- Work instructions -
Of all the lines in the data below, how many contain "Blender"? Report that number alone.

- Entries with scene source code -
__________________________________________________

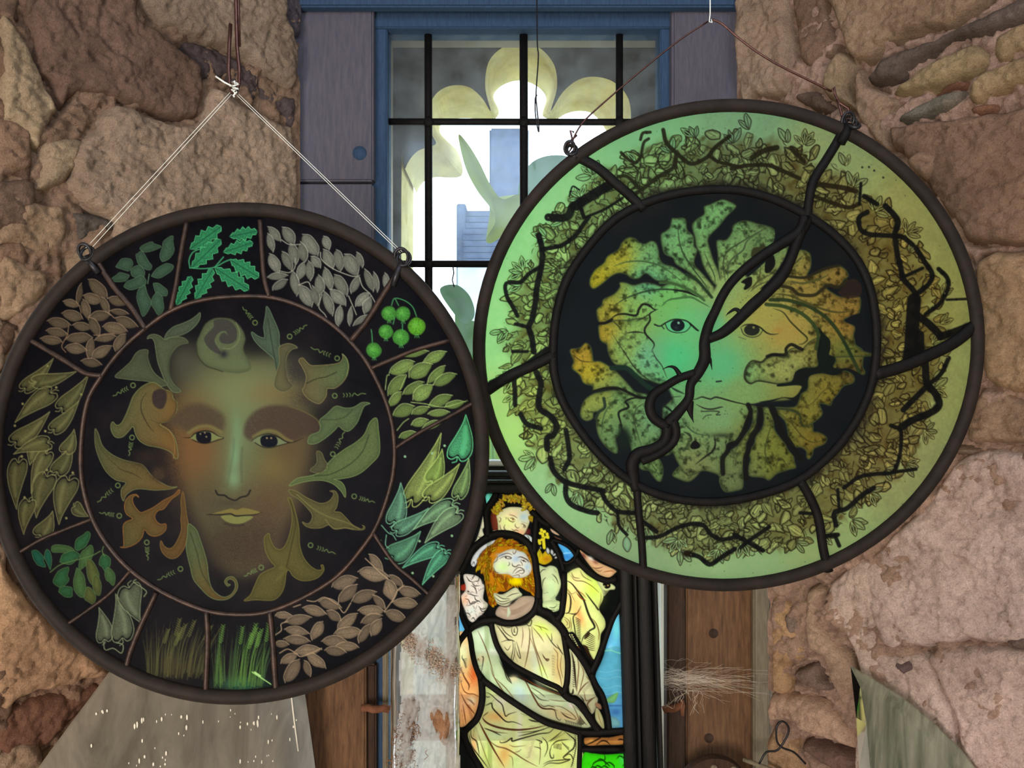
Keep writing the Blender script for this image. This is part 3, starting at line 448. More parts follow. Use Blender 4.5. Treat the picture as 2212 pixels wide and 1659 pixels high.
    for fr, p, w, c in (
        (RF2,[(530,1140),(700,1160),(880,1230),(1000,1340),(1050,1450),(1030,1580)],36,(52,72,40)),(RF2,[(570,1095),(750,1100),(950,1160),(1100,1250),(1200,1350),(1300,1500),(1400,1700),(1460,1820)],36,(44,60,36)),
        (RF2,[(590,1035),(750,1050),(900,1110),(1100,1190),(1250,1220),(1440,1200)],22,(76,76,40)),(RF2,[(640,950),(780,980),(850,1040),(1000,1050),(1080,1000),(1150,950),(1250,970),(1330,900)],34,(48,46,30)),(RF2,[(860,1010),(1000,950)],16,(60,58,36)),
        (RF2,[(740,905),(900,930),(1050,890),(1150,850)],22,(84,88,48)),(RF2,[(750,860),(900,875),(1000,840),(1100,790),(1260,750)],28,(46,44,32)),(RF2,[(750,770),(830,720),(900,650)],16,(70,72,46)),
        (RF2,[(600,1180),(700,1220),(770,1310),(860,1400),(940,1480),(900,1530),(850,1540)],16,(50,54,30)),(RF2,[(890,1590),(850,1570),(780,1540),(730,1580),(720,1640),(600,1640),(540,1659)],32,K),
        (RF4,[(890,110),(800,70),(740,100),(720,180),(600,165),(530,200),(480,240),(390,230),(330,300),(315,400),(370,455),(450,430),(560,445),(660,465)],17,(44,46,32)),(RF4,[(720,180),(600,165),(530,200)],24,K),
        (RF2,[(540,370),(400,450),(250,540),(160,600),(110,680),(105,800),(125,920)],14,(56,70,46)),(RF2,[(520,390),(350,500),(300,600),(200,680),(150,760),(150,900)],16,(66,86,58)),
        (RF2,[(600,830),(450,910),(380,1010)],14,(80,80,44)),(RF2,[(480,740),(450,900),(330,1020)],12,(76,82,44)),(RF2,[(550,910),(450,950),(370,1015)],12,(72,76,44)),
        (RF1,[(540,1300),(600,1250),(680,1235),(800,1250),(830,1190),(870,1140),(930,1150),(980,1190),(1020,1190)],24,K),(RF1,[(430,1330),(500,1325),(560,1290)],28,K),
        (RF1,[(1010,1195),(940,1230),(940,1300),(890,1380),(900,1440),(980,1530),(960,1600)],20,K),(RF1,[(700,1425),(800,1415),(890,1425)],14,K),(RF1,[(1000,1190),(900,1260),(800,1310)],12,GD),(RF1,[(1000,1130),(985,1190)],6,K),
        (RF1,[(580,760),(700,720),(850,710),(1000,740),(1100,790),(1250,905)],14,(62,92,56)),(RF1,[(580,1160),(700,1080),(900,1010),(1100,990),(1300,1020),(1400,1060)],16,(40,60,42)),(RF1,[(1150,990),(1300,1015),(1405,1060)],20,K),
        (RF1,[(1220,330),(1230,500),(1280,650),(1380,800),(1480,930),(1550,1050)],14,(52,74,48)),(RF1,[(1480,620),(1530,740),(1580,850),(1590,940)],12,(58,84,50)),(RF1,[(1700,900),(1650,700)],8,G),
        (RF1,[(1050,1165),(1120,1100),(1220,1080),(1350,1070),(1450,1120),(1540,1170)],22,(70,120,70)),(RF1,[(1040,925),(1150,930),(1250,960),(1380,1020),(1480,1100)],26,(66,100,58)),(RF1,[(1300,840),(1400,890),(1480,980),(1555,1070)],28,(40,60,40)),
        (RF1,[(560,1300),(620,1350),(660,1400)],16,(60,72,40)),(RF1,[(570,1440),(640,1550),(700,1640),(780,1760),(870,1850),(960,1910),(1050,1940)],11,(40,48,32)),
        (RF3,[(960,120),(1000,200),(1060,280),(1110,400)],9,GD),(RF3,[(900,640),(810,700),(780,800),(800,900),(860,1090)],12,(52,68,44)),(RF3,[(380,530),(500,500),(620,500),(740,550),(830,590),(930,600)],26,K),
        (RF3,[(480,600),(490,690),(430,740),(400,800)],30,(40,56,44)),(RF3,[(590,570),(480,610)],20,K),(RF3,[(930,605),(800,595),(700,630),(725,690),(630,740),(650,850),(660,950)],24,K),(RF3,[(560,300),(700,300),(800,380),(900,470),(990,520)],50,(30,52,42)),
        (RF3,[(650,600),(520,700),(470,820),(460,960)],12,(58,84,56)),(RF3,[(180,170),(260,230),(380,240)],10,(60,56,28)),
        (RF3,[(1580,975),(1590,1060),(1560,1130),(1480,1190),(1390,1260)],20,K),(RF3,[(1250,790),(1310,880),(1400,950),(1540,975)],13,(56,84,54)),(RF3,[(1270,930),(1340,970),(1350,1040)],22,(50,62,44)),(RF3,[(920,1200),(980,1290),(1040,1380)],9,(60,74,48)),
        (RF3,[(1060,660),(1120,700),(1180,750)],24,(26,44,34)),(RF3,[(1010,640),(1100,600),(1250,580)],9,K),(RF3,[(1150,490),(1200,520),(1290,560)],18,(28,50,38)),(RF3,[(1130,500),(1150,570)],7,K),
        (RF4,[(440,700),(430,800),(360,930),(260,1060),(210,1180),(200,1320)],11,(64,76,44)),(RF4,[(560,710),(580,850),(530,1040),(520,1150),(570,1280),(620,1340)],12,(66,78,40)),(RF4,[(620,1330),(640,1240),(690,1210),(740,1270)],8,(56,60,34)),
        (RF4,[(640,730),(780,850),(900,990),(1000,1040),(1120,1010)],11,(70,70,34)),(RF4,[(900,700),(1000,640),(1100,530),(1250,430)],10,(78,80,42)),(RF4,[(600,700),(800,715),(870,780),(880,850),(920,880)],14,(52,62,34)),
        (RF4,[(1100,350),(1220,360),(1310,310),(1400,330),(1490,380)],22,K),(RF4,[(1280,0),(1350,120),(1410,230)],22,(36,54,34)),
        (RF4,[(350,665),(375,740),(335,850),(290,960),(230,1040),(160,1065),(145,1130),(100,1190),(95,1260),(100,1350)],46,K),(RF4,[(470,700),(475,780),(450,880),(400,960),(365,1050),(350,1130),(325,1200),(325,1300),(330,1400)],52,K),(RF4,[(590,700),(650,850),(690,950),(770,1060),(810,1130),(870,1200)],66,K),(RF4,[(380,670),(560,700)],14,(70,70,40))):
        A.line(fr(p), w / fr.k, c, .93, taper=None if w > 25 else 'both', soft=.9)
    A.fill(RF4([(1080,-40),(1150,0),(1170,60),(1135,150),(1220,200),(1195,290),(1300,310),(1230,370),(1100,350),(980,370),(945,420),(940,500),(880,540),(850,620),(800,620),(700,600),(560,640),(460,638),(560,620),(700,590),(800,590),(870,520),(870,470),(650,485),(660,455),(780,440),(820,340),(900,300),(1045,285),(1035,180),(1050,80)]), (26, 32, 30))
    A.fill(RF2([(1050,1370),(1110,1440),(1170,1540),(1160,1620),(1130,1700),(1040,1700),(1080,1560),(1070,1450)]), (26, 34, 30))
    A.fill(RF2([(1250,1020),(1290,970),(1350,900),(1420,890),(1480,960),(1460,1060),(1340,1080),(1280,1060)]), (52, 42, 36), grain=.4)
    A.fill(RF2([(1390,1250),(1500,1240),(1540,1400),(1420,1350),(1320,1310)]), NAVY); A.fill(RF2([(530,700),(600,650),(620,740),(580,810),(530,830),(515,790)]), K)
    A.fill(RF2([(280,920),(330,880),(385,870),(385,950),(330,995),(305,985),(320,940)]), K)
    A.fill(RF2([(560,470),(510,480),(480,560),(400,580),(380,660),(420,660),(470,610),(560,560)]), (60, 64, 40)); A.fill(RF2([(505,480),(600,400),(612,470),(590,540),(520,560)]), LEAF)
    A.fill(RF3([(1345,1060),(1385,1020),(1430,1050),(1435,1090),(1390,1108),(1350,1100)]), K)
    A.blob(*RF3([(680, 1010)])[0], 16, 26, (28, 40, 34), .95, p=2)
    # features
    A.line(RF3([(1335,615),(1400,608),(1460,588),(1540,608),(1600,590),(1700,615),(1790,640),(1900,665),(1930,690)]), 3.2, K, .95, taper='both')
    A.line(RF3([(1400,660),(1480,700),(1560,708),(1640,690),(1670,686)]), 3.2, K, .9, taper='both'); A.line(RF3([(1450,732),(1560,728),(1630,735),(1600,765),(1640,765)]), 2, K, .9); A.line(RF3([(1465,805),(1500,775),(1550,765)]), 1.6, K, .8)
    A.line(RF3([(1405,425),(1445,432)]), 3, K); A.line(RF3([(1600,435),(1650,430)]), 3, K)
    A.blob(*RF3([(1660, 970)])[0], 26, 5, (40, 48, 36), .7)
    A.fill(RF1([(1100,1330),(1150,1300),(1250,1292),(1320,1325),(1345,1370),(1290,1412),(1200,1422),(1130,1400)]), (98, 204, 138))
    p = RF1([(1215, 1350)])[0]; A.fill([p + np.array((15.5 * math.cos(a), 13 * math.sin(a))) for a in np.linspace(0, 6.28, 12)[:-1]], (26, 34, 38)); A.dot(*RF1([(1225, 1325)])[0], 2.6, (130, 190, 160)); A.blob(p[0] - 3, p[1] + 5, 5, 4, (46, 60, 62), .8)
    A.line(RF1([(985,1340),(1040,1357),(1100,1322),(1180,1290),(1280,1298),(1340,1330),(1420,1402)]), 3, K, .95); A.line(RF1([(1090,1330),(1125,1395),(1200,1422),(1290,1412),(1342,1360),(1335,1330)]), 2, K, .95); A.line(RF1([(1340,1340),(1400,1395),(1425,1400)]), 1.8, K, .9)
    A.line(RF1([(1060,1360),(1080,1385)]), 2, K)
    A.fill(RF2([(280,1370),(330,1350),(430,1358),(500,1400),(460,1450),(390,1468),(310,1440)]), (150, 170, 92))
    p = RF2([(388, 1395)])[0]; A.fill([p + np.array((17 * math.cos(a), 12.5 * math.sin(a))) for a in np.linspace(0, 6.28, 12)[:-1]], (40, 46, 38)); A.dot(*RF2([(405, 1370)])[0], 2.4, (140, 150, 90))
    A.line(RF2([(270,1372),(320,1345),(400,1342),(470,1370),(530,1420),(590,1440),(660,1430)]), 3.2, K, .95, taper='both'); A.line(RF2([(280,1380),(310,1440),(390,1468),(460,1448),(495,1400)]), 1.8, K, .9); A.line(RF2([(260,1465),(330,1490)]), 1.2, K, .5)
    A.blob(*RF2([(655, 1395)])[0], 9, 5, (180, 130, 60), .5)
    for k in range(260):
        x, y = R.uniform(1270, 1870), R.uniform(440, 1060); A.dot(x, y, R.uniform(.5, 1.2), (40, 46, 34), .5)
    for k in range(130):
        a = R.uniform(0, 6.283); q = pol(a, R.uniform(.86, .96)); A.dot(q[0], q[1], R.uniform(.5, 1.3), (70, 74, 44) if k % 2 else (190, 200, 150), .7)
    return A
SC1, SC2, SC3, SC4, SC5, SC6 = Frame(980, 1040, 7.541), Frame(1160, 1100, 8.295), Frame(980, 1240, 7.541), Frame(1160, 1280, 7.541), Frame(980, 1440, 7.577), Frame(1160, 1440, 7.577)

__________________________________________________

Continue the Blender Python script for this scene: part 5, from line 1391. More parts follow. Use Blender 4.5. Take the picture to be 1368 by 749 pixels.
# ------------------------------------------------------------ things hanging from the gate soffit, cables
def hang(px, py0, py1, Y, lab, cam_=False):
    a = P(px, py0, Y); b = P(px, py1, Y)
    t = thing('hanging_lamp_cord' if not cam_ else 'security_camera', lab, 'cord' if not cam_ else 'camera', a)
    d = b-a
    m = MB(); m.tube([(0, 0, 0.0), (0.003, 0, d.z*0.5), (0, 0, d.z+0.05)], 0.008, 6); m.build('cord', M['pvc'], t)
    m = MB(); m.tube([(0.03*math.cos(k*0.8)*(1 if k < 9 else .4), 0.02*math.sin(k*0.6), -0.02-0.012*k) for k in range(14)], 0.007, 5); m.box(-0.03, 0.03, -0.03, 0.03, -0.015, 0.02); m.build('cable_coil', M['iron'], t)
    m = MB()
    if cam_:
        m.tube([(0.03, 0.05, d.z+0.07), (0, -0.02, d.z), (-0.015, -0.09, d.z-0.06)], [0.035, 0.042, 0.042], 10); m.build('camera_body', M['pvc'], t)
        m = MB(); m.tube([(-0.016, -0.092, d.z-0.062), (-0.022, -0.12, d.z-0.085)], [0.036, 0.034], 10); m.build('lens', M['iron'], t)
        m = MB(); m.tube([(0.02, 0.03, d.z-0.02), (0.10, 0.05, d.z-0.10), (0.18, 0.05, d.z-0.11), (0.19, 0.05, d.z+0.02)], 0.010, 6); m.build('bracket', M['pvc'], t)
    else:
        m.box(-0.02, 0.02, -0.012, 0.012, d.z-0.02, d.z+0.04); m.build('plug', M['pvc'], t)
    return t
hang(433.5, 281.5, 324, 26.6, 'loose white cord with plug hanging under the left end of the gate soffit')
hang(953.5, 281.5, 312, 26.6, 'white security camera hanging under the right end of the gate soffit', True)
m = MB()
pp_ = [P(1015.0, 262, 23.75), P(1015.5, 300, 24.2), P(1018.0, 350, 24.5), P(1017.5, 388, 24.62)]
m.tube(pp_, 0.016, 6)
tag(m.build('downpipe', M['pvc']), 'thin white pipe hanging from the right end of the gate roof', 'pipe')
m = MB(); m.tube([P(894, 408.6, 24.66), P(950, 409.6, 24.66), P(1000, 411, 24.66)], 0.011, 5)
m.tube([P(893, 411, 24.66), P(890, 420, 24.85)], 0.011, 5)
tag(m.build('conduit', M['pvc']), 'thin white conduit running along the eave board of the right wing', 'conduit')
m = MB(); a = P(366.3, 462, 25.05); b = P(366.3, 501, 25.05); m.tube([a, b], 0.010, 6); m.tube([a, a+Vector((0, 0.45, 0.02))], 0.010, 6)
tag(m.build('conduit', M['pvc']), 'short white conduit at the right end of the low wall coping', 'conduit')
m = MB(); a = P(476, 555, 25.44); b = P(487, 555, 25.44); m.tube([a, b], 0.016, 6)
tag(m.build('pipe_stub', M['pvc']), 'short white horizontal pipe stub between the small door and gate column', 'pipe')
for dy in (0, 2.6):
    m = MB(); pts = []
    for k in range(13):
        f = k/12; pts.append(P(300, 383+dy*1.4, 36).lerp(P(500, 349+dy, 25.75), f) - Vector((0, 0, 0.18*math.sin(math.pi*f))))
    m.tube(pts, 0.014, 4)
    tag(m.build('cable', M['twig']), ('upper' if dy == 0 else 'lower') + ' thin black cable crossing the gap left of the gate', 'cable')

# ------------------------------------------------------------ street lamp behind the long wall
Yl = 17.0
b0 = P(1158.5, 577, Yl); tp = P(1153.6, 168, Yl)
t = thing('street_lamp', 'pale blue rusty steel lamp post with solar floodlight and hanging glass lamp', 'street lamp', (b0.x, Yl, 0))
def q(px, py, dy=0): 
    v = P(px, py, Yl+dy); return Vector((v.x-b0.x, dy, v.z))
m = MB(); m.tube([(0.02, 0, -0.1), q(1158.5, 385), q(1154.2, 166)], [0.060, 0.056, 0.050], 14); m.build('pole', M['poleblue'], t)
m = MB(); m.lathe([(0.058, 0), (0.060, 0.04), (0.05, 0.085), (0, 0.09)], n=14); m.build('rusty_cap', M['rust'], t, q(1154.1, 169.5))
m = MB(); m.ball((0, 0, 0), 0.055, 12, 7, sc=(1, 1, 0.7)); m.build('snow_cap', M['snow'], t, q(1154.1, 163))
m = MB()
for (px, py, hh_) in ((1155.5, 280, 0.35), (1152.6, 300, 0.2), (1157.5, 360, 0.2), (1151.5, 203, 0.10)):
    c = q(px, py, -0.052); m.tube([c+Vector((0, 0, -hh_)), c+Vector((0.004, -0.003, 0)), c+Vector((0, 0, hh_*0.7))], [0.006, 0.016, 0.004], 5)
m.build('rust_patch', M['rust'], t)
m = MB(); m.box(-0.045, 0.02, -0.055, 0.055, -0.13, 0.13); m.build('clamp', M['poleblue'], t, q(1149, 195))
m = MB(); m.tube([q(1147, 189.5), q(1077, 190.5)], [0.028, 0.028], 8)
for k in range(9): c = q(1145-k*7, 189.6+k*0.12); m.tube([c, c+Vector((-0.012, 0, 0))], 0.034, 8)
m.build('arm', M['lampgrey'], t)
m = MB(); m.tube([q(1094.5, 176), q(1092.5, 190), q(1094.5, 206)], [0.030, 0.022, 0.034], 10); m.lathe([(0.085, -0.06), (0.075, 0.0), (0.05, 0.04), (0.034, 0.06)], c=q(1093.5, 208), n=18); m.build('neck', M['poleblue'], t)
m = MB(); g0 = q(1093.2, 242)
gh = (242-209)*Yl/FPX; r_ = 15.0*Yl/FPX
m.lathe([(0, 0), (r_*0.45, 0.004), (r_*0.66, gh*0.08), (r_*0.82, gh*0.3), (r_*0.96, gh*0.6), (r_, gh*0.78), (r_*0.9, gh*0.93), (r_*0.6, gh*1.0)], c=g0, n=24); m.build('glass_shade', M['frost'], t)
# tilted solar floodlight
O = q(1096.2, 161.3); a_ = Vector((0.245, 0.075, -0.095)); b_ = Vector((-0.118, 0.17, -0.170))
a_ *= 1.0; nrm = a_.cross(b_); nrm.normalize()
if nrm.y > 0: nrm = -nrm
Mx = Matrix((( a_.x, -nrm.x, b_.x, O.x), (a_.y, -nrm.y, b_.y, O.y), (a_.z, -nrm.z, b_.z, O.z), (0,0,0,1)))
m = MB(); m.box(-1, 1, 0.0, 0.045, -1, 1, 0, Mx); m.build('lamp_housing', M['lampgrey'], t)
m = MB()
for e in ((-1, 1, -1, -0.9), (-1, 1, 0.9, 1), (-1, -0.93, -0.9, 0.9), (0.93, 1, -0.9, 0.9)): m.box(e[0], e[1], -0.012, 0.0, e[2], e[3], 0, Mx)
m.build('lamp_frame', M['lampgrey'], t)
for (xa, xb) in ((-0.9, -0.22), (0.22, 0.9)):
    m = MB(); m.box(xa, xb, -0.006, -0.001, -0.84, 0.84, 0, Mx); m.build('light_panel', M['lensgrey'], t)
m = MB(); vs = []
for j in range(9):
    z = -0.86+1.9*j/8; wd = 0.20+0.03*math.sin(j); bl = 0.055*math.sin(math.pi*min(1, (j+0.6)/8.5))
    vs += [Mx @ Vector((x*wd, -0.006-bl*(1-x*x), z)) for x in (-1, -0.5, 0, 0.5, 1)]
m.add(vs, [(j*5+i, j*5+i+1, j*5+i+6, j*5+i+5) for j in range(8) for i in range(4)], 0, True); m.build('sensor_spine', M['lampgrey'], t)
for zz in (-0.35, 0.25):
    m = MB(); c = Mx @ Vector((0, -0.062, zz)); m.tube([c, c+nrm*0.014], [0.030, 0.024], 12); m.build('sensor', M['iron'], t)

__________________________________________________

- Exercise solution -
2